Please bring a chair or blanket to sit on, sunscreen, and water.
ARTIST BIO
The Bread and Puppet Theater was founded in 1963 by Peter Schumann on New York City’s Lower East Side. Besides rod-puppet and hand puppet shows for children, the concerns of the first productions were rents, rats, police, and other problems of the neighborhood. More complex theater pieces followed, in which sculpture, music, dance, and language were equal partners. The puppets grew bigger and bigger. Annual presentations for Christmas, Easter, Thanksgiving, and Memorial Day often included children and adults from the community as participants. Many performances were done in the street. During the Vietnam War, Bread and puppet staged block-long processions and pageants involving hundreds of people.

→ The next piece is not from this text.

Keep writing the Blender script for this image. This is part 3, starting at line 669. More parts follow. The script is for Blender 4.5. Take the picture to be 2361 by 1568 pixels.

In 1974 Bread and Puppet moved to a farm in Glover in the Northeast Kingdom of Vermont. The 140-year-old hay barn was transformed into a museum for veteran puppets. Our Domestic Resurrection Circus, a two-day outdoor festival of puppetry shows, was presented annually through 1998.
The company makes its income from touring new and old productions both on the American continent and abroad, and from sales of Bread and Puppet Press’ posters and publications. The traveling puppet shows range from tightly composed theater pieces presented by members of the company to extensive outdoor pageants which require the participation of many volunteers.